PRO SE TAXPAYERS AND THE FORMS

In Uncategorized on 07/31/2017 at 16:18

On background, as those not wishing to have their personal peccadilloes and vendettas appear in the public print should specify, see my blogpost “Same Time, Next Year,” 3/3/17. Therein, that repository of endless wisdom, the American Bar Association Tax Section, to which august assemblage I do not belong, belittled my suggestion that specifying a place of trial that bore some connection, however faint and attenuated, to the location of the petitioners, taxpayers, witnesses, physical evidence, experts or counsel might be a valid consideration to be addressed by a Tax Court Rule.

The sages opined that many petitioners, pro se of course, get even the present minimal Form 5 wrong. They do; functional illiteracy is a greater threat to the Republic than most of the horribles appearing in the media.

But today that Obliging Jurist, Judge David Gustafson, has a bad case of indigestion from Good Eats Corporation, Docket No. 26638-15, filed 7/31/17, a designated hitter. Thanks, Judge.
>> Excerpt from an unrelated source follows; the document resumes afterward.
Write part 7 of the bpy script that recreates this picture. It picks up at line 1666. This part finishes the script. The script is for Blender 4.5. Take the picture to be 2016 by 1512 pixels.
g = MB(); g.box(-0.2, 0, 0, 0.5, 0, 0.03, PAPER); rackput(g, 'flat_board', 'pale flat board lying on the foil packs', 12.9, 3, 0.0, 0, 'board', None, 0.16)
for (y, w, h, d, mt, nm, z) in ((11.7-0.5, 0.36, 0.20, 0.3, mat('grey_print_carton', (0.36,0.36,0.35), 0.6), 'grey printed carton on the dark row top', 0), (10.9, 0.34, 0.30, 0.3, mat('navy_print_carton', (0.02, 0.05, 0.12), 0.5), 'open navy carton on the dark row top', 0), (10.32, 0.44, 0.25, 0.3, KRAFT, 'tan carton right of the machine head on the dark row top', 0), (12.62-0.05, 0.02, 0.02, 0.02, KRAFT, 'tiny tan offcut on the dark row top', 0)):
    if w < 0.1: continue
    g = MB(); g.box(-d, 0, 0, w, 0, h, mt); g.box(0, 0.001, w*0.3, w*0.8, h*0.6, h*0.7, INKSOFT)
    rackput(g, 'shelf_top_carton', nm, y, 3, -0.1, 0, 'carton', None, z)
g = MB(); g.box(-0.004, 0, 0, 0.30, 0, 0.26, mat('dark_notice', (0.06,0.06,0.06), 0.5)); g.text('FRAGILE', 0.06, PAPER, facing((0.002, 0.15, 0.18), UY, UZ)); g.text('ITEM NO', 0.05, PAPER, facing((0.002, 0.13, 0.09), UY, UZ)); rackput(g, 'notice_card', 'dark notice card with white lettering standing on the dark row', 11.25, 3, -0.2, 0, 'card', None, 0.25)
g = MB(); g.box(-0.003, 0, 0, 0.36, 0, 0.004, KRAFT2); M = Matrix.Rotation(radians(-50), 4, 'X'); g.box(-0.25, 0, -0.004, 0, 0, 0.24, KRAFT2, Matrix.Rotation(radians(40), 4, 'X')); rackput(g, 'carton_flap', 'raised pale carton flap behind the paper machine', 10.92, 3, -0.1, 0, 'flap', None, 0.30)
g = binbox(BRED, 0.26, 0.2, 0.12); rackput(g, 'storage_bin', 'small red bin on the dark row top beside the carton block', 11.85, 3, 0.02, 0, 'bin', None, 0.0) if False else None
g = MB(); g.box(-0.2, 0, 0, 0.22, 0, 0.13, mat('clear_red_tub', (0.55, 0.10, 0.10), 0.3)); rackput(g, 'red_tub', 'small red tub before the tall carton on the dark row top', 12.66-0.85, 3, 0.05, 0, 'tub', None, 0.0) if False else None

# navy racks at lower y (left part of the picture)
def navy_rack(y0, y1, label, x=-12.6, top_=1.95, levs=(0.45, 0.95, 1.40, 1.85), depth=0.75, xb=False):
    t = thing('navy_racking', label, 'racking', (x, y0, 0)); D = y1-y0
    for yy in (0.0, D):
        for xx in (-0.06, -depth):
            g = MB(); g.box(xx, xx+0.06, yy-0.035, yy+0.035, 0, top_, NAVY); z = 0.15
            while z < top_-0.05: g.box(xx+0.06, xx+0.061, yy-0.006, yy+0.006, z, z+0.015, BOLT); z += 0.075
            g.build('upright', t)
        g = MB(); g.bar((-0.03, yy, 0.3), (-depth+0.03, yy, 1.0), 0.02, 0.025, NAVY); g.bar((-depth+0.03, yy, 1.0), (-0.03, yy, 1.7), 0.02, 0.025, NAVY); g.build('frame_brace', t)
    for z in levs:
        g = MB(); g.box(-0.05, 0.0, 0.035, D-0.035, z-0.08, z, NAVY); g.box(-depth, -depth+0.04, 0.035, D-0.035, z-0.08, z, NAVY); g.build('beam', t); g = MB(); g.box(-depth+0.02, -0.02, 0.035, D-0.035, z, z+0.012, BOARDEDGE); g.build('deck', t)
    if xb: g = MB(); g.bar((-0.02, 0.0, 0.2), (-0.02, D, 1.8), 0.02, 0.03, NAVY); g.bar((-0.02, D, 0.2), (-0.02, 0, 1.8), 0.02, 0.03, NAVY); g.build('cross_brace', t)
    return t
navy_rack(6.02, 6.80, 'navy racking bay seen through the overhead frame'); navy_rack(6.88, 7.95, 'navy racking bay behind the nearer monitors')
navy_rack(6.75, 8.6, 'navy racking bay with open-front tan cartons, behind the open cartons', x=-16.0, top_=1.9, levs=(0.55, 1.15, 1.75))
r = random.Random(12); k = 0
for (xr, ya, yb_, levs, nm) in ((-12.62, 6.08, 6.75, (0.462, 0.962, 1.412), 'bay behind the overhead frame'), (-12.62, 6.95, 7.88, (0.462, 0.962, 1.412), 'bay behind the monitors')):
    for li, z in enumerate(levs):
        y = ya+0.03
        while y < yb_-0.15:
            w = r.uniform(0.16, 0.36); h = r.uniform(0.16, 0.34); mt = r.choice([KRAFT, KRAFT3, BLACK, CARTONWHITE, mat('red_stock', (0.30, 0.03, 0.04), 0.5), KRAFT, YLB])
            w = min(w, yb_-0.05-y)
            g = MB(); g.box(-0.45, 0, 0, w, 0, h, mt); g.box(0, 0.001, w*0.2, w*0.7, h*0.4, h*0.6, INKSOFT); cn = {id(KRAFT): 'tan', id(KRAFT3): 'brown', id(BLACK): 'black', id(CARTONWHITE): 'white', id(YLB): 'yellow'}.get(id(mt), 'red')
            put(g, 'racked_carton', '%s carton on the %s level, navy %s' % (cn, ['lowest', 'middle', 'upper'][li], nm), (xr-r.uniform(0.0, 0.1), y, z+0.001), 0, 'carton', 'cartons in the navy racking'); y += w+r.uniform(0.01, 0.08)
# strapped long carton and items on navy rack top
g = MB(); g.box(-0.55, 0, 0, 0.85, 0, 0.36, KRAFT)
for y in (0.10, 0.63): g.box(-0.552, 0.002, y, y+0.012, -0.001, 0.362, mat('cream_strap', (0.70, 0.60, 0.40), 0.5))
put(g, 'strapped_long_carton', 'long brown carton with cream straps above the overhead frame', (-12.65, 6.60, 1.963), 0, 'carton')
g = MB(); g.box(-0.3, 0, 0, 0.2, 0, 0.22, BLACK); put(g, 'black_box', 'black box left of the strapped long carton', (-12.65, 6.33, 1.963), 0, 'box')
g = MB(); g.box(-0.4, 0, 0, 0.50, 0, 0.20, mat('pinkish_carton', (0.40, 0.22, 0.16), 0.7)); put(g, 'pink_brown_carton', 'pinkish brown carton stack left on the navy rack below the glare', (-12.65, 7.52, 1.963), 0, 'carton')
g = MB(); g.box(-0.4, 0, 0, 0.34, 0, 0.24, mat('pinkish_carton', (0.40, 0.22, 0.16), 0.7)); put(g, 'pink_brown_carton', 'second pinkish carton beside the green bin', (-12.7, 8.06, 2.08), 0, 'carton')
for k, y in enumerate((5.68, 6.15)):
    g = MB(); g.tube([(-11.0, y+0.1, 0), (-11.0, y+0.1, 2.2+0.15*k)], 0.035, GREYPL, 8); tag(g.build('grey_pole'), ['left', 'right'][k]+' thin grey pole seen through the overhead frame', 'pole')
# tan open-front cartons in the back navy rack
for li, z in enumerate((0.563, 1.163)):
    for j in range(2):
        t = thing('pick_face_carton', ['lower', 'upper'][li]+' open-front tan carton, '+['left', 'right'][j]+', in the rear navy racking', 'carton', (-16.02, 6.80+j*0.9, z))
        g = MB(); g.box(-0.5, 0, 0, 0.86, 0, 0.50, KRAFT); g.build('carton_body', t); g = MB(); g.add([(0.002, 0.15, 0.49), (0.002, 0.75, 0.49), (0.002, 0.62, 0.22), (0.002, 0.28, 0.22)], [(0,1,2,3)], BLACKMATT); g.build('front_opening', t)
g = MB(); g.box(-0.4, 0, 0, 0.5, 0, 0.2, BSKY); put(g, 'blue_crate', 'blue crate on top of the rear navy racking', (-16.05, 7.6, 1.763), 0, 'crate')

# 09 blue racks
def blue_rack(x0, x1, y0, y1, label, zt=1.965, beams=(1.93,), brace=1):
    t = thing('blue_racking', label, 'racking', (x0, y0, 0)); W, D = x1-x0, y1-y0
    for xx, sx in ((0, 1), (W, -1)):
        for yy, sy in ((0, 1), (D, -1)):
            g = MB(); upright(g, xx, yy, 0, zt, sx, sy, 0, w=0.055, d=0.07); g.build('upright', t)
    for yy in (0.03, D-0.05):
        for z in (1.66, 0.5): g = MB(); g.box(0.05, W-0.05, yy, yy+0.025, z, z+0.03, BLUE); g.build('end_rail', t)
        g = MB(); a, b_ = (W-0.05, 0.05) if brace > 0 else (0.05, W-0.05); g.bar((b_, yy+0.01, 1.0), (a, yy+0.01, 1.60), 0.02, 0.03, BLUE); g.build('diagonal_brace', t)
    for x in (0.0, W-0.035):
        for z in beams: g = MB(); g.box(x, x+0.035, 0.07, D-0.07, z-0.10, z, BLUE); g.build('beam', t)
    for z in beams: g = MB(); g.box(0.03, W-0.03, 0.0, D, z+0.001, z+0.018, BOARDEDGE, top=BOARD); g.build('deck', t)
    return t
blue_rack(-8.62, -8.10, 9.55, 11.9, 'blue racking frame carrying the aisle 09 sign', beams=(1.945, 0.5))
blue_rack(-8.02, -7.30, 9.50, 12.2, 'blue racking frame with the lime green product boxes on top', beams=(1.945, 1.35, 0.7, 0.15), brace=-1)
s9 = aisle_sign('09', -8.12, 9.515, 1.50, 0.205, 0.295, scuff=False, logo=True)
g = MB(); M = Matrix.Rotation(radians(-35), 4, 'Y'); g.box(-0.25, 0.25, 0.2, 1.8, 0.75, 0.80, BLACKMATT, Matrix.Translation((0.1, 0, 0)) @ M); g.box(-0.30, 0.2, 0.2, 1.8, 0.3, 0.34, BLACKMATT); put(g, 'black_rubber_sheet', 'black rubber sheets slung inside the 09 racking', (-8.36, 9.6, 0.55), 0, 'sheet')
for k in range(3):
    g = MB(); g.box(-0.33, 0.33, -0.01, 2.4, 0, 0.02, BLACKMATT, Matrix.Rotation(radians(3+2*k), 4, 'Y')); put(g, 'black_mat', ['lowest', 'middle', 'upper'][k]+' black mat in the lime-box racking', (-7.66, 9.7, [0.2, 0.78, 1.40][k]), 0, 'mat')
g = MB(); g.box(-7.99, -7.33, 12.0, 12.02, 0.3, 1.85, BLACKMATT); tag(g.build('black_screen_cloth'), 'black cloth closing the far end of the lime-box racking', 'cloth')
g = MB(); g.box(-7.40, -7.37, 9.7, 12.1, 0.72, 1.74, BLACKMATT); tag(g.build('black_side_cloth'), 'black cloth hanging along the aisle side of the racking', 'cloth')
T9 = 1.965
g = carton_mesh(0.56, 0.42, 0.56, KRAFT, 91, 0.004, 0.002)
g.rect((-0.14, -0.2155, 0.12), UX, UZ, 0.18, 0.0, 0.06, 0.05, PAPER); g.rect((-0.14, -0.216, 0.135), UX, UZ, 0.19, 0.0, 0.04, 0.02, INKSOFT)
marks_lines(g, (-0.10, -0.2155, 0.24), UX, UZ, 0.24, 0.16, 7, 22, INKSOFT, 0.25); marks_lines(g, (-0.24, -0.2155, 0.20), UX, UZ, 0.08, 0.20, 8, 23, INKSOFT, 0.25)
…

Besides not providing any information to IRS to cause them to change their position, expressed in the SNOD from which the Good Eater was petitioning, the Good Eater struck out on Form 6, completing which is materially less difficult than any Form 1120 I’ve ever encountered.

Judge Gustafson: “Petitioner has failed to file the disclosure statement despite the requirement of Rule 20(c) and our orders of October 26, 2015, November 8, 2016, and December 21, 2016.” Order, at p. 2.

Note that the Ownership Disclosure Statement, Form 6 (rev. 05/2012) on the Tax Court website list of forms, poses but two (count ‘em, two) questions, to both of which I daresay 98% of the corporations, partnerships and limited liability companies filing petitions could answer decisively “NONE.”

Perhaps the American Bar Association Tax Section was right.